## BEGIN DATASET RECORDS
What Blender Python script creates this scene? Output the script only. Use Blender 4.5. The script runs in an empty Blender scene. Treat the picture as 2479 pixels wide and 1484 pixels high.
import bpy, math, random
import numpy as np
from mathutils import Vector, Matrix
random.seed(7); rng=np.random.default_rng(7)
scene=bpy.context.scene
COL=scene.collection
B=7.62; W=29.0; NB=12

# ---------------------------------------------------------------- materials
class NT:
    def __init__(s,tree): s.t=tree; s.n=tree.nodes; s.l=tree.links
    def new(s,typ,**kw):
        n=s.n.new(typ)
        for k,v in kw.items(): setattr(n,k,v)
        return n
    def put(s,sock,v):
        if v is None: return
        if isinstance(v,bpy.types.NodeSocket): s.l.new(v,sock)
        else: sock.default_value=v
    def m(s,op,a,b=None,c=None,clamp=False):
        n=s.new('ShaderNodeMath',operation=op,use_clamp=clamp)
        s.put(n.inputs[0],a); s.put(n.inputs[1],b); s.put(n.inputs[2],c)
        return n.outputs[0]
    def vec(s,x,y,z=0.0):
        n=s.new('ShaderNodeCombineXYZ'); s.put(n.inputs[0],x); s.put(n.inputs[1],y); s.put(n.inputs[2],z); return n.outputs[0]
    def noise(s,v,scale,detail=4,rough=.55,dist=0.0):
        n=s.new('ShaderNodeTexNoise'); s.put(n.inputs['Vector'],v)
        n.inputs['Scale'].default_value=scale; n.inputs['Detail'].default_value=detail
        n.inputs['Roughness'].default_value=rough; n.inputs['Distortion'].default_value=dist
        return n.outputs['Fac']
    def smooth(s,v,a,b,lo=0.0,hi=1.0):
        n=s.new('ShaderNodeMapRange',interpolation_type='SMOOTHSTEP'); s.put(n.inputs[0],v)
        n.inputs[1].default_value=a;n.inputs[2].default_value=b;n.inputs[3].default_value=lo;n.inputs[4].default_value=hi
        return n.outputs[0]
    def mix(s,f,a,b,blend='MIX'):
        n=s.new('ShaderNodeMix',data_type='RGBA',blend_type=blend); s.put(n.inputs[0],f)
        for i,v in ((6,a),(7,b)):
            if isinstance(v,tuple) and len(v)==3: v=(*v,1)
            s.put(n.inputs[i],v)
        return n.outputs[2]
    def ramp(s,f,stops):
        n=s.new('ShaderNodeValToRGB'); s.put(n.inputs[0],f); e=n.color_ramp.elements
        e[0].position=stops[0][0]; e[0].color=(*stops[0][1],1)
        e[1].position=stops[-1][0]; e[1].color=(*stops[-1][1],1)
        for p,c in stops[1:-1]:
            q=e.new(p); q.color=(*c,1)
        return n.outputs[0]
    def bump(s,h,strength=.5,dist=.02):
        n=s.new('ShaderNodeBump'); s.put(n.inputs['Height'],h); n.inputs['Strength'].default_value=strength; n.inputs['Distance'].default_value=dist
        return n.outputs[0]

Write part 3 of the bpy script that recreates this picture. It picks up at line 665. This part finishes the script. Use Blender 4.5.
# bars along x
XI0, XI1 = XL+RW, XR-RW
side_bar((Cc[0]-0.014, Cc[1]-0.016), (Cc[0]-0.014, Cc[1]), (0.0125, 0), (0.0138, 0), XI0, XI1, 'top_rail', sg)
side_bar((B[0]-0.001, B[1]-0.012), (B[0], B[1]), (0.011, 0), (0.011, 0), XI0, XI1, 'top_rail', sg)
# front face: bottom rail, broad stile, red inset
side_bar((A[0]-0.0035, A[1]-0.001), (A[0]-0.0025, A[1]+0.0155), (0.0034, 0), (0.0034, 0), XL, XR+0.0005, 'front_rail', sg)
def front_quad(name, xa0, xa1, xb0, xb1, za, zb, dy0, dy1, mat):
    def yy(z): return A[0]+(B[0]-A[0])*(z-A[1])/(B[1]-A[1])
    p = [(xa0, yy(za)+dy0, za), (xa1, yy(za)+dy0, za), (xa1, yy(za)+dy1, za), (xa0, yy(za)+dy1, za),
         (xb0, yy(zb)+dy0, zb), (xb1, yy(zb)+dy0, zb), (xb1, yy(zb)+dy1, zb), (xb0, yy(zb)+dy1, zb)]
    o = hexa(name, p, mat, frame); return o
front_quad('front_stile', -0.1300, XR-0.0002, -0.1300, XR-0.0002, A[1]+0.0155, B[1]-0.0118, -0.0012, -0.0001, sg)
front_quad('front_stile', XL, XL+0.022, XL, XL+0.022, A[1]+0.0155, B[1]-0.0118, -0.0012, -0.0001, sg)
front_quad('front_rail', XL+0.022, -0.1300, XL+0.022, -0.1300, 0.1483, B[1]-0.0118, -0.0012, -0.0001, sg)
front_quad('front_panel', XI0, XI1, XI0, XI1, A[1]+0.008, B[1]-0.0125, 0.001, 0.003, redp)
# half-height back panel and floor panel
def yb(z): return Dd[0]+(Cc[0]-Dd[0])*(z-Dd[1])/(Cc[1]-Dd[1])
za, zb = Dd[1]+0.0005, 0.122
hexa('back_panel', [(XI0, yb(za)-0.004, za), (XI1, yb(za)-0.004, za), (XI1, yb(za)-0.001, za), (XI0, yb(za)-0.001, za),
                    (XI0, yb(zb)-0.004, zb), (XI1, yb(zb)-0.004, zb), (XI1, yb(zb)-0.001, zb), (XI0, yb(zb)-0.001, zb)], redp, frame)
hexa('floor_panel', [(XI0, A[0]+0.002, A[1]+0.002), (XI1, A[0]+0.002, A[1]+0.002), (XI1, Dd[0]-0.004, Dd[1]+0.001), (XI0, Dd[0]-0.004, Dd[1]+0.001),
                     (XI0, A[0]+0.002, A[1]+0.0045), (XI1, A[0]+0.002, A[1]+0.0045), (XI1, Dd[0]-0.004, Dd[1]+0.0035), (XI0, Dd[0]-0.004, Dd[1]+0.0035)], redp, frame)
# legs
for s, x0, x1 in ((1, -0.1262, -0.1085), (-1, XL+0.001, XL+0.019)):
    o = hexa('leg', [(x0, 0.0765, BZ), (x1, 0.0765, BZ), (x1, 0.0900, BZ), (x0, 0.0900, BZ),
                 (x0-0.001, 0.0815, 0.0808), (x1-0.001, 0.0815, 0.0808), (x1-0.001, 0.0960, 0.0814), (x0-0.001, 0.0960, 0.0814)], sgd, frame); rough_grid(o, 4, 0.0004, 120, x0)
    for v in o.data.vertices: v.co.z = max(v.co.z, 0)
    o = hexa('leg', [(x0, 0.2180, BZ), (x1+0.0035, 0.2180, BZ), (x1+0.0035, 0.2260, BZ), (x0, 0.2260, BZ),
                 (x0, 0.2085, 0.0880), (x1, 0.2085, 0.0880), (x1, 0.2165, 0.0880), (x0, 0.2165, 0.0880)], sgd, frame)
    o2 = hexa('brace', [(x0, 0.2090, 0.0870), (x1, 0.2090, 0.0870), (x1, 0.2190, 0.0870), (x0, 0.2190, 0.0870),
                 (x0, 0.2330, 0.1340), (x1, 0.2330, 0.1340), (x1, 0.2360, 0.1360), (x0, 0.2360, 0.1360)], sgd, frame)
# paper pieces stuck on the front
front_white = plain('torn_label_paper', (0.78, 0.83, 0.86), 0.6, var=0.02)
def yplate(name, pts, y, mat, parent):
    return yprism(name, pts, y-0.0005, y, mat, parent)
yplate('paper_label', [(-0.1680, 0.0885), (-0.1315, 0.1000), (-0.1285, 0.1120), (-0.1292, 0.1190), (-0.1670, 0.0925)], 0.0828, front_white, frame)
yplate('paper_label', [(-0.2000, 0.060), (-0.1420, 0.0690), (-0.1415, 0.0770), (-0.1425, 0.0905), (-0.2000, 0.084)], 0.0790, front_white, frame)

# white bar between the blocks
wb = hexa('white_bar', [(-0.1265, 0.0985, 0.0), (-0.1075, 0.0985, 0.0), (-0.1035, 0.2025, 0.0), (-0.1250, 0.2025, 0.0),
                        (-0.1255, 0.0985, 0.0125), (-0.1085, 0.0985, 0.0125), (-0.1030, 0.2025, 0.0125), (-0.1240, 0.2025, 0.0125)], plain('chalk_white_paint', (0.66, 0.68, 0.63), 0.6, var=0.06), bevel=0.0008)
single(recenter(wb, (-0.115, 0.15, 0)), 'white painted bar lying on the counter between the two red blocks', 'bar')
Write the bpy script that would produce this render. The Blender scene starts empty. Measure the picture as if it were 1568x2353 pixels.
## END DATASET RECORDS
TASK GOAL ::
Output, please, only the lines running from the start of the entries through the line that contains "B=7.62; W=29.0; NB=12", including both of those lines.

TASK OUTPUT ::
What Blender Python script creates this scene? Output the script only. Use Blender 4.5. The script runs in an empty Blender scene. Treat the picture as 2479 pixels wide and 1484 pixels high.
import bpy, math, random
import numpy as np
from mathutils import Vector, Matrix
random.seed(7); rng=np.random.default_rng(7)
scene=bpy.context.scene
COL=scene.collection
B=7.62; W=29.0; NB=12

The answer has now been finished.